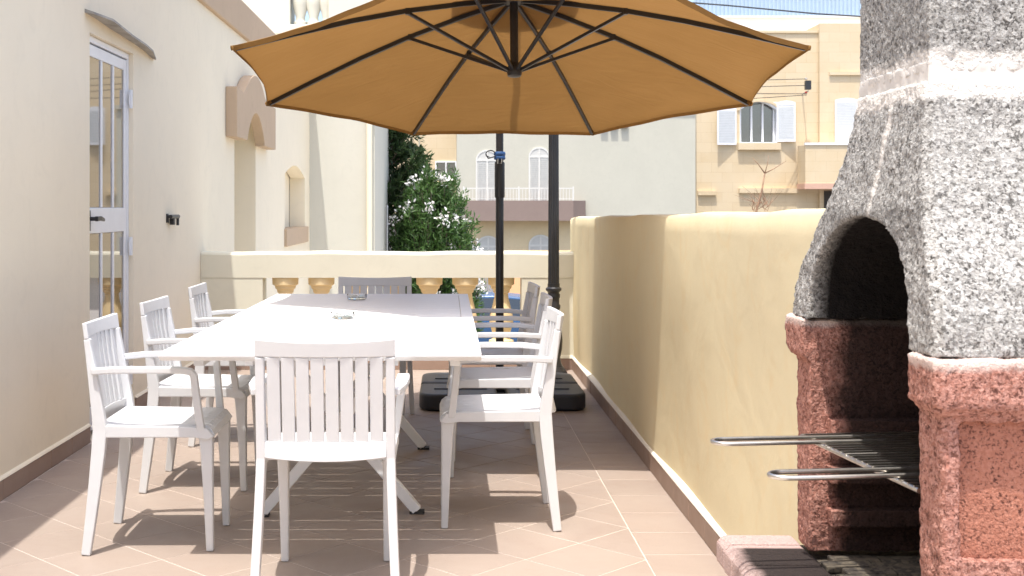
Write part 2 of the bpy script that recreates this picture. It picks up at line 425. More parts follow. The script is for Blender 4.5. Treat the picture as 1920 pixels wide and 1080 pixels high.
for i in range(-30, 60):
    for j in range(-30, 60):
        cx = .695+(i-j)*h; cy = 4.30+(i+j)*h+h-6*h*2
        if cx < XL-h or cx > XB+h or cy < 3.2-h or cy > YB+h: continue
        dia = [(cx, cy-h), (cx+h, cy), (cx, cy+h), (cx-h, cy)]
        p = clip(dia, XL+.012, XB, 3.0, YB-.012)
        if len(p) < 3 or parea(p) < .004: continue
        if parea(p) > T*T*.999 and full:
            o = full.copy(); COL.objects.link(o); o.location = (cx, cy, random.uniform(-.0006, .0002)); o.rotation_euler.z = 0
        else:
            o = tile_piece(p)
            if parea(p) > T*T*.999: full = o
        ntile += 1
y = 4.36-T*5; first = None
while y < YB-.02:
    y1 = min(y+T, YB-.012)
    tile_piece([(XB, y), (XR-.012, y), (XR-.012, y1), (XB, y1)]); y += T; ntile += 1
print('tiles', ntile)

# ================================================================== HOUSE on the left
house = thing('house', 'cream rendered house wall with glazed side door along the left of the terrace', 'house', (XL, 4, STREET))
YE = 16.75
DOOR = (6.47, 7.37, 0.0, 2.16); DW = (10.85, 12.05, -.6, 2.12); NW = (14.2, 16.2, .99, 1.76)
mb = MB()
for a, b, c, d in holed(mb, -4, YE, STREET, 2.80, [DOOR, DW, NW], None):
    mb.add([(XL, a, c), (XL, b, c), (XL, b, d), (XL, a, d)], [(0, 1, 2, 3)])
def reveal(mb, H, dep, arch=0):
    a, b, c, d = H; x0, x1 = XL-dep, XL
    mb.add([(x1,a,c),(x0,a,c),(x0,a,d),(x1,a,d)], [(0,1,2,3)]); mb.add([(x1,b,c),(x0,b,c),(x0,b,d),(x1,b,d)], [(3,2,1,0)])
    mb.add([(x1,a,d),(x0,a,d),(x0,b,d),(x1,b,d)], [(0,1,2,3)]); mb.add([(x1,a,c),(x0,a,c),(x0,b,c),(x1,b,c)], [(3,2,1,0)])
reveal(mb, DOOR, .08); reveal(mb, DW, .26); reveal(mb, NW, .2)
mb.box(XL-6, XL-.35, -4, YE-.01, STREET, 2.79)                      # body behind the facade
for H, dep in ((DOOR, .08), (DW, .26), (NW, .2)):
    pass
mb.add([(XL, -4, 2.80), (XL, YE, 2.80), (XL-.36, YE, 2.80), (XL-.36, -4, 2.80)], [(0, 1, 2, 3)])
mb.build('wall', 'house', house)
MB().box(XL-.33, XL+.035, -4, YE-.01, 2.802, 3.11).build('string_course', 'trim', house, bevel=.01)
# projecting wing beyond
wx1 = -1.0
MB().box(XL-6, wx1, YE, YE+5, STREET, 3.6).build('wing_wall', 'wing', house)
MB().box(XL-6, wx1+.05, YE-.05, YE+5, 3.602, 3.74).build('wing_cornice', 'wing', house, bevel=.015)
MB().tube([(wx1-.07, YE-.05, STREET), (wx1-.07, YE-.05, 3.58)], .04, 12).build('drain_pipe', 'house', house, smooth=50)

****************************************

• [What needs to be done]
Set the data above down again exactly as given, with no pictures.

• [Answer below]
Write part 2 of the bpy script that recreates this picture. It picks up at line 425. More parts follow. The script is for Blender 4.5. Treat the picture as 1920 pixels wide and 1080 pixels high.
for i in range(-30, 60):
    for j in range(-30, 60):
        cx = .695+(i-j)*h; cy = 4.30+(i+j)*h+h-6*h*2
        if cx < XL-h or cx > XB+h or cy < 3.2-h or cy > YB+h: continue
        dia = [(cx, cy-h), (cx+h, cy), (cx, cy+h), (cx-h, cy)]
        p = clip(dia, XL+.012, XB, 3.0, YB-.012)
        if len(p) < 3 or parea(p) < .004: continue
        if parea(p) > T*T*.999 and full:
            o = full.copy(); COL.objects.link(o); o.location = (cx, cy, random.uniform(-.0006, .0002)); o.rotation_euler.z = 0
        else:
            o = tile_piece(p)
            if parea(p) > T*T*.999: full = o
        ntile += 1
y = 4.36-T*5; first = None
while y < YB-.02:
    y1 = min(y+T, YB-.012)
    tile_piece([(XB, y), (XR-.012, y), (XR-.012, y1), (XB, y1)]); y += T; ntile += 1
print('tiles', ntile)

# ================================================================== HOUSE on the left
house = thing('house', 'cream rendered house wall with glazed side door along the left of the terrace', 'house', (XL, 4, STREET))
YE = 16.75
DOOR = (6.47, 7.37, 0.0, 2.16); DW = (10.85, 12.05, -.6, 2.12); NW = (14.2, 16.2, .99, 1.76)
mb = MB()
for a, b, c, d in holed(mb, -4, YE, STREET, 2.80, [DOOR, DW, NW], None):
    mb.add([(XL, a, c), (XL, b, c), (XL, b, d), (XL, a, d)], [(0, 1, 2, 3)])
def reveal(mb, H, dep, arch=0):
    a, b, c, d = H; x0, x1 = XL-dep, XL
    mb.add([(x1,a,c),(x0,a,c),(x0,a,d),(x1,a,d)], [(0,1,2,3)]); mb.add([(x1,b,c),(x0,b,c),(x0,b,d),(x1,b,d)], [(3,2,1,0)])
    mb.add([(x1,a,d),(x0,a,d),(x0,b,d),(x1,b,d)], [(0,1,2,3)]); mb.add([(x1,a,c),(x0,a,c),(x0,b,c),(x1,b,c)], [(3,2,1,0)])
reveal(mb, DOOR, .08); reveal(mb, DW, .26); reveal(mb, NW, .2)
mb.box(XL-6, XL-.35, -4, YE-.01, STREET, 2.79)                      # body behind the facade
for H, dep in ((DOOR, .08), (DW, .26), (NW, .2)):
    pass
mb.add([(XL, -4, 2.80), (XL, YE, 2.80), (XL-.36, YE, 2.80), (XL-.36, -4, 2.80)], [(0, 1, 2, 3)])
mb.build('wall', 'house', house)
MB().box(XL-.33, XL+.035, -4, YE-.01, 2.802, 3.11).build('string_course', 'trim', house, bevel=.01)
# projecting wing beyond
wx1 = -1.0
MB().box(XL-6, wx1, YE, YE+5, STREET, 3.6).build('wing_wall', 'wing', house)
MB().box(XL-6, wx1+.05, YE-.05, YE+5, 3.602, 3.74).build('wing_cornice', 'wing', house, bevel=.015)
MB().tube([(wx1-.07, YE-.05, STREET), (wx1-.07, YE-.05, 3.58)], .04, 12).build('drain_pipe', 'house', house, smooth=50)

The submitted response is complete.